B 社外監査役のグループ企業間持ち合いの制限を検討すること
 広い意味での企業グループの間で、社外監査役を持ち合っている(融通し合っている)ケースが見られる。これはグループ内の相互牽(けん)制、情報交流の円滑化などの面では意味があると思われるが、一方独立性・公正性・第三者性の見地からいえば、問題なしとしない。当委員会でも、社外監査役機能強化という観点から、制限の必要性、方法など今後検討してみたい。

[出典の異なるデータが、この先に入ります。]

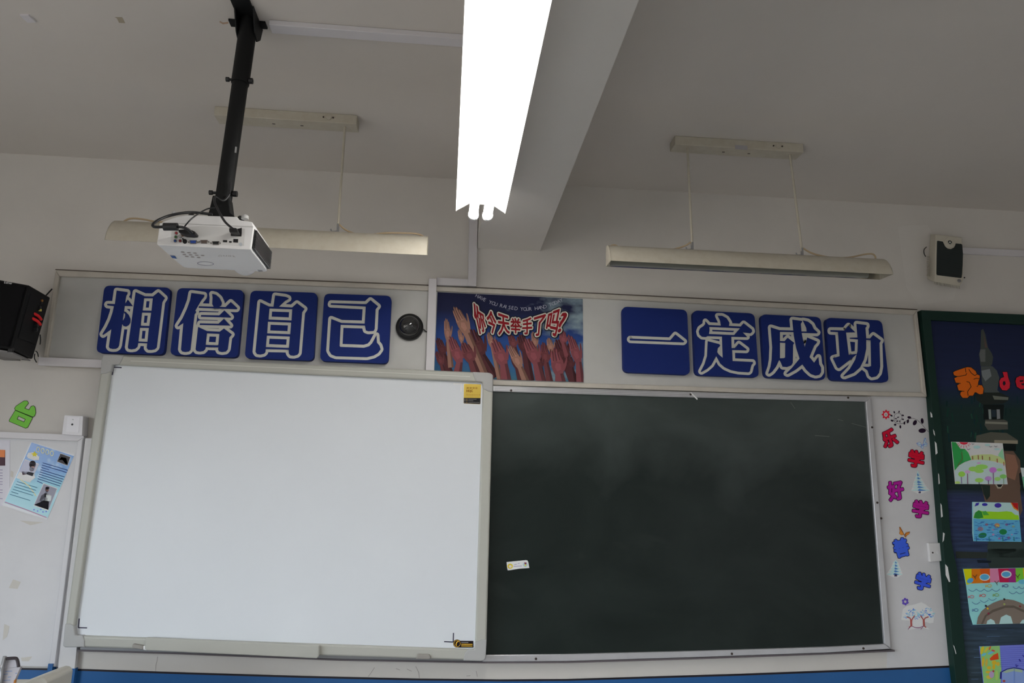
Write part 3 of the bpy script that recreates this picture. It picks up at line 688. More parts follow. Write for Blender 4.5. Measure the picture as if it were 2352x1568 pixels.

(1)社外監査役と社内監査役との連携についてのガイドラインの作成
 『アンケート』の中で、「当協会に望む」という趣旨の設問(自由回答も含む)に対する回答を、常勤監査役、非常勤社外監査役両方にお願いしたところ、最も多かった意見がこの提案であった。社外監査役が機能を発揮するためには、社内監査役/常勤監査役との連携により、それぞれの持ち味を有効に生かすことが最も効果的であるとの認識に基づく、切実な要望だと理解できる。


(2)社外監査役に対する各種情報の提供
 社外監査役向けの講演会、セミナーなどの開催の必要性、社外監査役全国会議などによる意見表明や社外監査役同士のコミュニケーションの場の提供、「月刊監査役」の活用または社外監査役向けの機関紙の発行などへの要望が強い。内容的には、社外監査役の活動面での好事例(成功例、失敗例、不祥事への対応ケーススタディーなど)の紹介希望が多かった。


(3)社外監査役人材の積極的開拓・養成・斡旋
 社外監査役に期待される「資質」「要件」「役割」をより高く求めるほどに、社外監査役候補者の人材難の問題が顕在化してくる。これに関する要望も多く、日本監査役協会にとっても重要な新しい役割の1つであろう。人材情報システムの構築整備などと相俟(ま)って、社外監査役の適任人材の開拓、養成、斡(あっ)旋に乗り出すべきだと考える。


(4)経営者・経営者団体への働きかけ
 今回の『アンケート』で、一部直接経営トップに回答を求めるという画期的な手法を試みたが、予想を上回る良好な反応を得ることができた。今後は、経営トップに対し監査役制度全般の向上、改善のための率直かつ有益な情報活動を積極化すべきだと考える。監査役からの『アンケート』回答でも、協会が経営トップに、社外監査役の役割・存在意義を重視する意識改革を働きかけてほしいとの要望がいくつか寄せられている。また、「協会は監査制度の機能向上を目指し、経団連、経済同友会、日経連などの経営者団体、経済団体などとのハイレベルでの対話を積極的に展開すべきだ」等の要望も散見された。。